There is a philosophy concerning the obvious existence of otherness and its complexity. It is possible to see, thanks to this work, lines of social passions apropos 'la mezcla'; that is, manners in languages and the disciplines they refer to concerning a diversity that qualifies the concept of being-for-others. And, for instance, it becomes possible to refer to Maxime Chastaing apropos the truth of cultural common place that tends to conceive the woman as a model of angels and animals in paintings, and also to conceive such variations of alterity as a key for accessing the conceptual field of 'la mezcla' in the domain of social sciences. They indicate the urgency of the task of conceptual clarifications that this book assumes with competence and elegance.

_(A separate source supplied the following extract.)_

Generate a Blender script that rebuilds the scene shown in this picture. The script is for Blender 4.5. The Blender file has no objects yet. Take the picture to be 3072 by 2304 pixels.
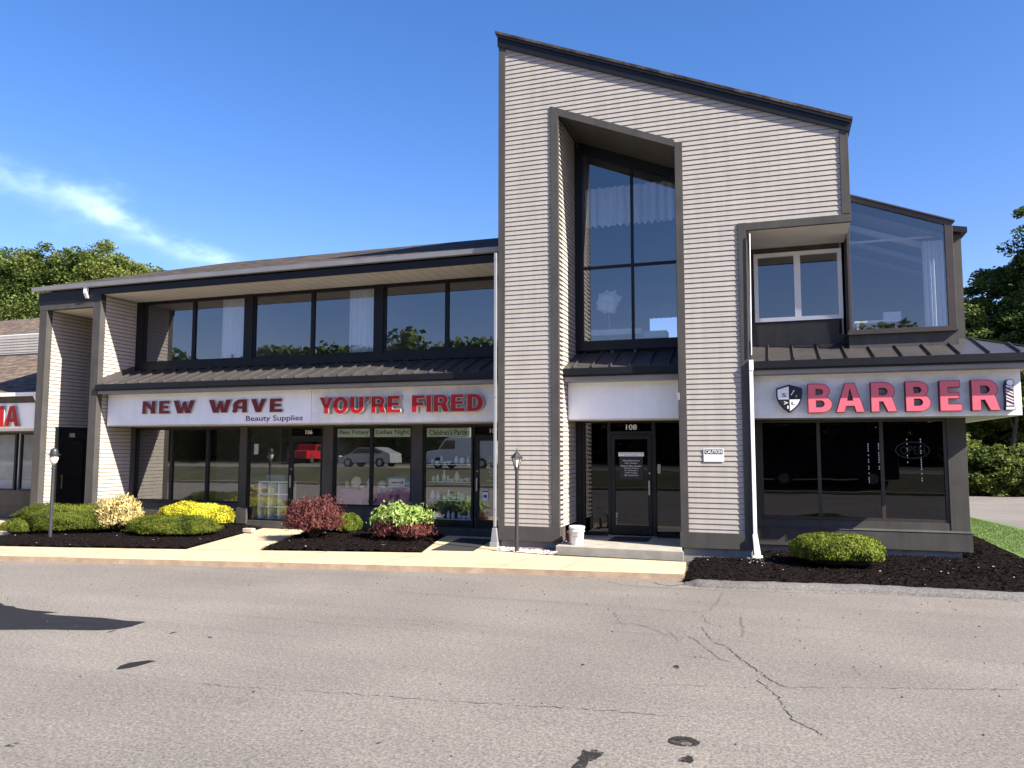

This research describes a problem and how it might antagonize social perceptions, cultural signalizations, and past metaphors that transcend cultural frontiers. Its objective is elsewhere. It is the sight of 'la mezcla' that has been feared as that monster which might come to dominate perceptions, comfort issues on preconceptions and manners of administering cultural differences in political economy and symbolic universes. In fact, how to think the reality of 'la mezcla' in our present day context behind the histories of cultural positivities in a perspective that transcend frontiers.

And this book forces the reader to re-situate diversity and difference as well as ways of positioning and naming 'la mezcla' in a world made of conflicting theoretical and concrete propositions that nowadays transcend frontiers.